Firmware hacks were heard of since at least the late 1980's (according to neckbeard oldfags I've read from), it was thought that they would have incorporated tactics by then. Most people already started avoiding Chink shit when it was obvious not only USG but China was probably putting back doors.

The USG spies on allies is not a surprise, and long suspected.

>It wasn't on purpose. Yes limited hangouts exist, this wasn't one.

It...sounds like a limited hangout though. In fact, literally everything leaked was mere confirmation most people in tech security already knew/long suspected.

>Snoeden didn't leak everything, but he didn't have access to everything. For instance he leaked nothing about specific crypto weaknesses.

He hasn't leaked everything but he's leaking years old intel on a semi-annual basis through a reporter with a terrible track record in journalism.

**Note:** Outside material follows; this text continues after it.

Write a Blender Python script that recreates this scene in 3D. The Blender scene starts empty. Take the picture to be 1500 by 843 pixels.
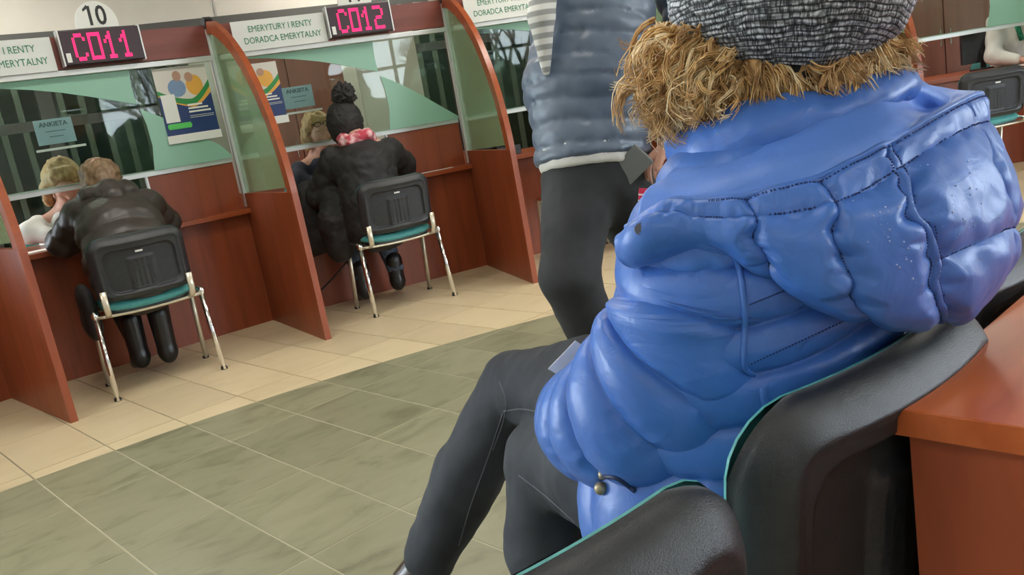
import bpy, bmesh, math, random
import numpy as np
from mathutils import Vector, Matrix
random.seed(7); rng = np.random.default_rng(7)
scn = bpy.context.scene
COL = scn.collection

# ------------------------------------------------------------------ camera
CAM = np.array([0.0, 0.0, 1.12])
RV = np.array([0.71225787, -0.68219753, -0.16521274])
UV = np.array([0.26300094, 0.04115087, 0.96391759])
FV = np.array([0.65078355, 0.73000899, -0.20872862])
FPX = 1226.41
cd = bpy.data.cameras.new('camera'); cam = bpy.data.objects.new('camera', cd); COL.objects.link(cam)
cd.sensor_width = 36.0; cd.lens = FPX / 1500 * 36.0; cd.clip_start = 0.02; cd.clip_end = 100
m = Matrix(((RV[0], UV[0], -FV[0], 0), (RV[1], UV[1], -FV[1], 0), (RV[2], UV[2], -FV[2], CAM[2]), (0, 0, 0, 1)))
cam.matrix_world = m
scn.camera = cam

# ------------------------------------------------------------------ sky, light, exposure
scn.view_settings.view_transform = 'Standard'; scn.view_settings.look = 'None'
scn.view_settings.gamma = 1; scn.view_settings.use_curve_mapping = False
scn.view_settings.exposure = 0.16
w = bpy.data.worlds.new('world'); scn.world = w; w.use_nodes = True
bg = w.node_tree.nodes['Background']; bg.inputs[0].default_value = (0.80, 0.90, 1.0, 1); bg.inputs[1].default_value = 13.0

def area(name, loc, rot, sx, sy, power, color):
    l = bpy.data.lights.new(name, 'AREA'); l.shape = 'RECTANGLE'; l.size = sx; l.size_y = sy
    l.energy = power; l.color = color
    o = bpy.data.objects.new(name, l); COL.objects.link(o); o.location = loc; o.rotation_euler = rot
    return o
# daylight comes from the sky through the real window openings in the rear wall
# ceiling luminaires (their visible diffusers are built further down at the same places)
LUM = [(x, y) for x in (-1.2, 1.4, 4.0, 6.6) for y in (-1.4, 1.1, 3.4)] + [(1.6, 6.6), (4.4, 6.2), (7.2, 5.0), (9.0, 3.0)]
for (x, y) in LUM:
    area('ceiling_light_source', (x, y, 2.93), (0, 0, 0), 1.1, 0.5, 5 if y < 1.5 or x < -1 and y < 3 else 20, (1.0, 0.95, 0.86))

# ------------------------------------------------------------------ helpers
def at(px, py, dep):
    return CAM + dep * (FV + (px - 750) / FPX * RV - (py - 421.5) / FPX * UV)
def A3(*a): return np.array(a, float)
def tag(o, label=None, cat=None, group=None, kind=None):
    if label: o['label'] = label
    if cat: o['category'] = cat
    if group: o['group'] = group
    if kind: o['kind'] = kind
    return o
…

Greenwald is so, so bad, and full of so much fucking disinformation (I studied his articles on WL when that was the big thing) I'm fully convinced he's pure shill.

>NSA can possibly decrypt 70%

Blah blah, dude you do realize everyone thinks most, if not all VPNs are already compromised? I don't know of anyone who knows what they're doing not doing VPN + TOR at a basic level, and all that shit is compromised already..

>the docs that talked about this made it clear that this was a menial task that was outsourced to operators who would run multiple identities simultaneously. Not the same thing.

Think for a second how unusual it is for someone with as much tech knowledge as Snowden operating with minimal security protection with his identity. As was said earlier, why in the world would someone either in the NSA/or about to be in the NSA even be posting publicly with pseudonym?

As I also said before, this is something we're going to be seeing. We're going to see "real people" who's only actual evidence of existing are convienent online identities with strong political/moral convictions to fit a narrative. It started with Snowden, and we will continue to see it.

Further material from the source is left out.